Fashion forward meets emotional rescue: Art Center students imagine the future of wearables

Sangli Li's Expressive Wearable.

Sangli Li’s Expressive Wearables shields its user from intrusive sights and sounds.

With Apple and Google both adding fashion professionals to its regiments, it appears that the next consumer electronics war will be waged not over the smartphone in your pocket, but over the devices worn around your wrists and over your eyes.

Always ahead of the curve, Art Center students, instructors and alumni are currently imagining where wearables might head next. And while wearables will undoubtedly translate to big business, how might this technology change our behavior as human beings?

This question, and many more, were explored in a recent Intel Corporation-sponsored Wearables Ecologies course taught by Media Design Practices (MDP) Professor Phil van Allen and Associate Professor Ben Hooker.

Last week, a group of local, national and international journalists, in town to cover the Intel International Science and Engineering Fair, took a field trip to Art Center to see demonstrations of the prototypes created in Wearable Ecologies.

“The point is to explore what the potential of wearables is, not for tomorrow but say five to 10 years from now,” Van Allen told John Rabe of KPCC’s Off-Ramp, when explaining the course. “Where can we go, where can we develop the technology, design and interaction to make things that are truly interesting for people?”

Ji Won Jun (far left) demonstrates her Data Vaporizer project to the press.

Ji Won Jun (far left) demonstrates her Data Vaporizer project to the press.

In the course—which ran concurrently with the Connected Bodies: Imagining New Wearables public symposium co-produced by MDP and Intel—students designed and built prototypes that explored the potentials and challenges of future wearable systems.

Wearable Services by Kristina Ortega and Jenny Rodenhouse conceives of a new retail service ecology that supports custom made wearable systems using the nail salon as inspiration.

Through prototypes and user testing, the project explores the implications of technologically enhanced fingernails that provide bio feedback, behavior modification, programmed reminders, haptic feedback or simply a cool tech-flavored aesthetic.

wearableservices

Wearable Services by Kristina Ortega and Jenny Rodenhouse

Expressive Wearables by Sangli Li explores clothing as a communication tool.

Inspired by haute couture, which is not designed for daily wear but to make a definitive statement, this project imagines a scenario in which clothing expresses the wearer’s attitude directly without the concern of adhering to social conventions.

Fast Company described Expressive Wearables as a “piece of fashion-forward wearable tech” that “looks like a Steampunk take on Kentucky Derby fashion, and functions like a celebrity bodyguard.”

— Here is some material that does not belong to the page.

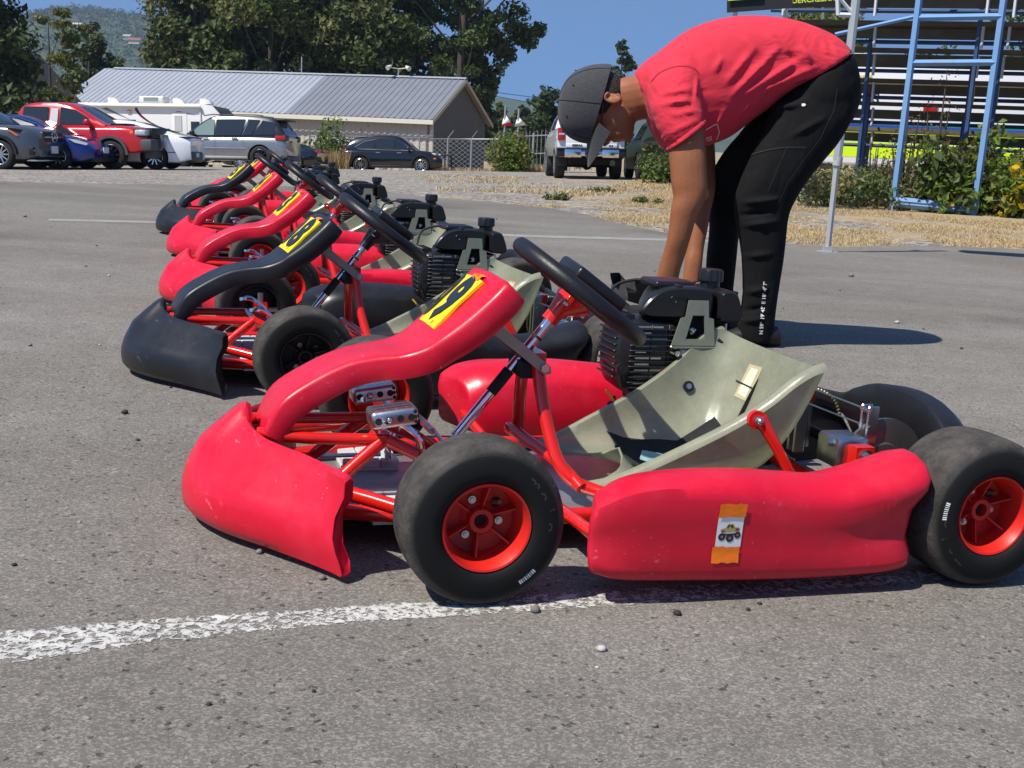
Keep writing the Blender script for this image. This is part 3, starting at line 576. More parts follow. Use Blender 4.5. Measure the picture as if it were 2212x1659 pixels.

Ji Won Jun’s Data Vaporizer imagines how people and their technologies might react to a future world where data sharing is pervasive, constant and perhaps out of control due to wearables.

The Data Vaporizer protects its owner by proactively and visibly vaporizing anyone else’s data before they can get to the owner’s data. In this way, it creates a protective space where data thieves would be afraid to steal data for fear that their own data would be destroyed.

Ji Won Jun's Data Vaporizer

Ji Won Jun’s Data Vaporizer

Expanded Discourse by Zoe Padgett and Gerardo Guerrero investigates how wearables might play a role in the fleeting interactions between people.

The expanding shirt inflates to signify when someone has a desire to speak, and visualizes the process of expelling one’s thoughts by deflating as they speak. Or, as KPCC’s John Rabe described it: “A puffy suit that mirrors the wearer’s pensiveness or pomposity.”

Marcus Guttenplan’s and Tim Kim’s MALWAReABLES imagines data theft scenarios in a world in which devices work together and talk amongst themselves.

Situated in and around a subway station, the vignettes of MALWAReABLES feature a pickpocket who updates classic cons with the new gestures that people must use to interact with their wearable technology, ripping off unsuspecting data-rich.

Marcus Guttenplan's and Tim Kim's MALWAReABLES

Marcus Guttenplan’s and Tim Kim’s MALWAReABLES

“This is why we want to work with design schools,” said John Somoza, manager of Intel’s Higher Education Program, referring to Art Center’s inclusion in the company’s inaugural Design School Network and pointing to the wearables being demonstrated in the Wind Tunnel at South Campus. ”This is such out-of-the-box thinking. When you combine great design with great thinking and great technology, amazing things come out of it.”